Dopo un anno e mezzo di lavoro (il progetto era partito nel 2011), monsignor Ackermann ha annunciato oggi in un comunicato la decisione di sospendere l’ accordo con il Kfn. I vescovi sono ra alla ricerca di un nuovo partner per completare la ricerca.
“Ci siamo trovati oggi costretti – si legge nella nota – a recedere con effetto immediato dall’accordo con il Kfn per gravi motivi, e a chiedere la restituzione di fondi per la ricerca già erogati”. Secondo il rappresentate dei vescovi tedeschi, si è rotto il “rapporto di fiducia” con il direttore dell’Istituto, Christian Pfeiffer.
“La fiducia – sottolinea il comunicato – è un elemento irrinunciabile in un progetto così ampio e delicato. Su questo, i partner del progetto si erano trovati d’accordo fin dall’inizio. Il comportamento del professor Pfeiffer nel campo della comunicazione nei riguardi dei responsabili ecclesiali ha purtroppo causato la perdita di quella base di fiducia necessaria ad una ulteriore collaborazione costruttiva. Siamo spiacenti di non aver potuto trovare una soluzione consensuale, nonostante i nostri sforzi”.
Secondo il KFN, che ha risposto con un suo comunicato all’ annuncio dei vescovi, dopo alcuni mesi di lavoro il progetto aveva iniziato a incontrare una “opposizione crescente” in seno alla Conferenza episcopale. Ad esempio, i vescovi avevano chiesto di poter mettere il veto alla pubblicazione dei risultati della ricerca – una richiesta respinta dall’ Istituto perché “non compatibile con la libertà di ricerca scientifica”.
Inoltre, il KFN accusa la Chiesa tedesca di non aver mantenuto la promessa di fornire pieno accesso ai propri archivi sui casi di preti accusati di abuso. “Nell’ ultimo anno alcune persone all’ interno della Chiesa ci hanno informato in modo credibile che alcune diocesi avevano distrutto alcuni documenti”, spiega l’ Istituto. Si tratta di un atto condotto sulla base del canone 489 paragrafo 2 del Codice di Diritto Canonico, che recita: “Ogni anno si distruggano i documenti che riguardano le cause criminali in materia di costumi, se i rei sono morti oppure se tali cause si sono concluse da un decennio con una sentenza di condanna, conservando però un breve sommario del fatto con il testo della sentenza definitiva”. Il KFN ha chiesto alle diocesi quali e quanti documenti fossero stati distrutti in base a questa norma – ma senza ricevere risposta.

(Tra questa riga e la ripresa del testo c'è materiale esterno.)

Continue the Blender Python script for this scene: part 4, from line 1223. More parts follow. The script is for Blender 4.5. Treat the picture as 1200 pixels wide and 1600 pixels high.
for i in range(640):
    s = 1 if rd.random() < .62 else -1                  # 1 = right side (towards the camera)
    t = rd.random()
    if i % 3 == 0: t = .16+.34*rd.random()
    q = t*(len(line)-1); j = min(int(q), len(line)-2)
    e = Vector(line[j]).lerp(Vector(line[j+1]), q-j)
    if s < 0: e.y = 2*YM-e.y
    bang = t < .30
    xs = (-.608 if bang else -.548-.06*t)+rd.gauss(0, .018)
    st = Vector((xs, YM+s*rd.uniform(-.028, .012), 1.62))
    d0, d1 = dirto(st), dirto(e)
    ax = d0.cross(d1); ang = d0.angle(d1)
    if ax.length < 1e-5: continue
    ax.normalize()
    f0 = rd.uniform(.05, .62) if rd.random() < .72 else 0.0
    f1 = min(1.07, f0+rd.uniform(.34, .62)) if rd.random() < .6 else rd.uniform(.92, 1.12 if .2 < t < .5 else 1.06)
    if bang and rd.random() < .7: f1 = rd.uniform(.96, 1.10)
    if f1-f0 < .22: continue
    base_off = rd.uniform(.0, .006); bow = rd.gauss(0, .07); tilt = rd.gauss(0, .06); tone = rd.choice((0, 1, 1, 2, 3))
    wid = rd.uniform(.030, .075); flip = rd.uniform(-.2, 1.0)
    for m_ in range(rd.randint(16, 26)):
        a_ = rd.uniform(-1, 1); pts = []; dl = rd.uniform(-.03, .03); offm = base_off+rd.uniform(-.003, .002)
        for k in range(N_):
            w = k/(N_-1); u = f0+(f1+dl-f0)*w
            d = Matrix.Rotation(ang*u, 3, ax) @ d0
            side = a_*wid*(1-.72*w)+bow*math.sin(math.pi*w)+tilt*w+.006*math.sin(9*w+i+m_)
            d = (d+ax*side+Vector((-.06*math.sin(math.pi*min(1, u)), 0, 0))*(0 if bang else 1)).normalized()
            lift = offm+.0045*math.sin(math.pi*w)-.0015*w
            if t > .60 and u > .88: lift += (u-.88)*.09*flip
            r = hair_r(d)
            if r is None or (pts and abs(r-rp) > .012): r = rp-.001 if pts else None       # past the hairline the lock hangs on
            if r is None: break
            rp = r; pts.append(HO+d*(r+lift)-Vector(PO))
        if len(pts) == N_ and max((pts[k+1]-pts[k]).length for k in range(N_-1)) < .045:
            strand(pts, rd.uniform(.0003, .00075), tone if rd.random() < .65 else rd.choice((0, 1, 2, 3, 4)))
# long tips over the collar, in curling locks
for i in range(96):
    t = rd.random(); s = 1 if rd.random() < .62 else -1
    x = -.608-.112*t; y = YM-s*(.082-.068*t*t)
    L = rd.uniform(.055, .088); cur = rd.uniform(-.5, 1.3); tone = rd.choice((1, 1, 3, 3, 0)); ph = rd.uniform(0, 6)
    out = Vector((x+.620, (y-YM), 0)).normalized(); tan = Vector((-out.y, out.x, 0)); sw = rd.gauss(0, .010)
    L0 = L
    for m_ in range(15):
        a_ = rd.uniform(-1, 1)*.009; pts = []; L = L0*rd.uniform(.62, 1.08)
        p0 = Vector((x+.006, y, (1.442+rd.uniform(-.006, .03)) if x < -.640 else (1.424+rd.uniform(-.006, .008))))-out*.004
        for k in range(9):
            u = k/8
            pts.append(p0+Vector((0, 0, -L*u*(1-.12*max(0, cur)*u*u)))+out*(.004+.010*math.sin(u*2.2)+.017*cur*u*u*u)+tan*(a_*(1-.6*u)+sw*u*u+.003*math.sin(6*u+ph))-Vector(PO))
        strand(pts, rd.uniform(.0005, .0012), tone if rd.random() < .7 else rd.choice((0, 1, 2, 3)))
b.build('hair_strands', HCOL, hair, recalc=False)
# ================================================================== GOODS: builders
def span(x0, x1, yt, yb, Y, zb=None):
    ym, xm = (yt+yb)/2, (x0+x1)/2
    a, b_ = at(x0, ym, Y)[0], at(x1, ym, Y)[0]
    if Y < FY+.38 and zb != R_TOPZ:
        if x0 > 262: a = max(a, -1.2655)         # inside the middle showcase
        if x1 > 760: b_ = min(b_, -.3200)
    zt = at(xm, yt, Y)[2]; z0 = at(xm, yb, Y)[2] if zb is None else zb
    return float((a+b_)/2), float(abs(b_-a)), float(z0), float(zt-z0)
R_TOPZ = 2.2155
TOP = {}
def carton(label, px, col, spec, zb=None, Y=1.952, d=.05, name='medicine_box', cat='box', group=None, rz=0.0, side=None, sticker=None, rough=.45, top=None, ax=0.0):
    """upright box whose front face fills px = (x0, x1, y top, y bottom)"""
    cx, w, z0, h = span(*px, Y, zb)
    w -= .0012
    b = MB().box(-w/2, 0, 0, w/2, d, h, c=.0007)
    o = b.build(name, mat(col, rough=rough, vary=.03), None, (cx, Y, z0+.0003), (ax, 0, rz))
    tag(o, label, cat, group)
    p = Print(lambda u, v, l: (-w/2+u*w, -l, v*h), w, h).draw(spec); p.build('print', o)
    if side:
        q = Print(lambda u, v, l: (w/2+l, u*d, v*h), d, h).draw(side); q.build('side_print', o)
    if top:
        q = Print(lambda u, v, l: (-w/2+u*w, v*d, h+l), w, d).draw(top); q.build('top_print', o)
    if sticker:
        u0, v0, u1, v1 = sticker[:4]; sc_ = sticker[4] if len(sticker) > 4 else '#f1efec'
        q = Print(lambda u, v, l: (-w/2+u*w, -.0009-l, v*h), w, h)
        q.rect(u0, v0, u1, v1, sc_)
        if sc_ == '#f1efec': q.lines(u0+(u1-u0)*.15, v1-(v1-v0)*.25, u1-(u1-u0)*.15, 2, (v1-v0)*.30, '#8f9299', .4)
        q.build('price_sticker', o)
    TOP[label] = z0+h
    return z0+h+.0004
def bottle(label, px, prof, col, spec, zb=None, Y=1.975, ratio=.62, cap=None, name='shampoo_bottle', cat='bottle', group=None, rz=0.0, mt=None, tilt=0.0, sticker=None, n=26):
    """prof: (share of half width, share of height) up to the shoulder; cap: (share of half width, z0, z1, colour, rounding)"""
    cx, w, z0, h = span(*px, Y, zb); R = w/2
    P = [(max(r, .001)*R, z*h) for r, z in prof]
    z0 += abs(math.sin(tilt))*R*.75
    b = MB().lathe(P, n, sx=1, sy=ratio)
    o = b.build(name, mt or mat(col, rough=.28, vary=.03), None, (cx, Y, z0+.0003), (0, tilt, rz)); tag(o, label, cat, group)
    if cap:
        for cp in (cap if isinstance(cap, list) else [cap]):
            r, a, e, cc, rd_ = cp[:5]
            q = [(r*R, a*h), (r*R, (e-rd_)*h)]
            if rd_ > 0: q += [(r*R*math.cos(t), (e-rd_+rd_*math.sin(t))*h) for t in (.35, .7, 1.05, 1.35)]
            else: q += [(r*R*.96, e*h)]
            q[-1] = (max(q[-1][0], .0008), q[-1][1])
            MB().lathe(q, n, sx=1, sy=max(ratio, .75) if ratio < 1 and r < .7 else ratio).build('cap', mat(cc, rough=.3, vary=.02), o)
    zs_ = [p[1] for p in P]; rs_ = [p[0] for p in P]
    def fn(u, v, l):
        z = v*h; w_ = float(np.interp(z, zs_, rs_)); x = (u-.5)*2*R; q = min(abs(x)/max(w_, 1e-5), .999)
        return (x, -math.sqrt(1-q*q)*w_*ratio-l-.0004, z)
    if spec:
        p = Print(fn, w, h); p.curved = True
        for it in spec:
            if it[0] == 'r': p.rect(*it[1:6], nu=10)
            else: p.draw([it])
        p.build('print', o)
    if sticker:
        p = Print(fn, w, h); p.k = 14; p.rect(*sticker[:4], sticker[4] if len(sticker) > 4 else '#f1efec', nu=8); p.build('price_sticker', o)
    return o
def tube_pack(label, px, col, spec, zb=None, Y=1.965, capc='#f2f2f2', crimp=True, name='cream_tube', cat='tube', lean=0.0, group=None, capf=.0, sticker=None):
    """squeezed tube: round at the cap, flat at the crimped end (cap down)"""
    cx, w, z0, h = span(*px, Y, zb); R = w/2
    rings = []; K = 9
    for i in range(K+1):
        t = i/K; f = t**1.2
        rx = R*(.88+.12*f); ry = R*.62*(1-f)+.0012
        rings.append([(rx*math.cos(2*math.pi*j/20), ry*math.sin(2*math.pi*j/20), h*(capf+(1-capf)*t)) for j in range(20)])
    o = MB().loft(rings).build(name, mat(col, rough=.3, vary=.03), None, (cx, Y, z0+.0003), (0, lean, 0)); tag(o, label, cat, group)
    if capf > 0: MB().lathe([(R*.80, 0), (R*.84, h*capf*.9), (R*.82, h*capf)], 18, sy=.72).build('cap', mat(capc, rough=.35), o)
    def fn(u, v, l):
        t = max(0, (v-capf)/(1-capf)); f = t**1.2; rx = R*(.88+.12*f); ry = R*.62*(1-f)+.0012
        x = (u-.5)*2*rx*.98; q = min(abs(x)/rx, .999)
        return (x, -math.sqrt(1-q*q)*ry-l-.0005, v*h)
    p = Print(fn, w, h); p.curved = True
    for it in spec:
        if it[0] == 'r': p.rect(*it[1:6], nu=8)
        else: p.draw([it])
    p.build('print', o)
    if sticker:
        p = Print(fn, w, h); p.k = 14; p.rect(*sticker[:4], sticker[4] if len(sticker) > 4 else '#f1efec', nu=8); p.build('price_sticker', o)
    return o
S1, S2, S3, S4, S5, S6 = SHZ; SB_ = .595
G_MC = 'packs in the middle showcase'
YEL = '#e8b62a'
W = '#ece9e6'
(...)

La rottura della collaborazione con l’ Istituto è stato accolta con preoccupazione del movimento cattolico di riforma “Noi Siamo Chiesa”: “Il modo in cui i vescovi hanno gestito questa faccenda fa temere una nuova ondata di abbandoni della Chiesa, come quella che nel 2010 (anno di esplosione dello scandalo pedofilia, ndr) ha portato 181mila persona ad annunciare la loro uscita dalla comunità ecclesiale”.